Bush told reporters after his meeting with Rumsfeld he continued to stand firmly behind Rumsfeld despite calls by some Democrats for the secretary to resign. Rumsfeld said last week he would not quit "simply because people try to make a political issue out of it."

"You're doing a superb job. You're a strong secretary of defense and our nation owes you a debt of gratitude," Bush told Rumsfeld.

But pressure on top officials showed no signs of abating.

The independent Army Times newspaper, widely read in the U.S. military, rebuked Rumsfeld and Gen. Richard Myers, chairman of the Joint Chiefs of Staff, on Monday for "a failure of leadership," and added that accountability might mean "relieving top leaders from duty in a time of war."

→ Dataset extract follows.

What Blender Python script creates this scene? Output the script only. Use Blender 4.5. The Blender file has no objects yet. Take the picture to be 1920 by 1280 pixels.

A member of U.S.-backed Iraqi Governing Council said senior U.S. officials should be held accountable for the abuse of Iraqi prisoners, while the U.S. ambassador to NATO said the scandal had plunged the Bush administration into crisis.

The U.S. Senate on Monday unanimously passed a resolution condemning the mistreatment of Iraqi prisoners, as Congress awaited arrival of new images of abuses of detainees at the prison.

Pentagon spokesman Lawrence Di Rita told reporters that officials hadn't ruled in or out release of the unpublished photos seen by Bush.

Di Rita said the pictures included "inappropriate behavior of a sexual nature," but provided no details. He also did not specify the content of the pictures Bush viewed.

White House spokesman Scott McClellan said Bush had seen more than a dozen photographs and his reaction "was one of deep disgust and disbelief that anyone who wears our uniform would engage in such shameful and appalling acts. It does not represent our United States military and it does not represent the United States of America."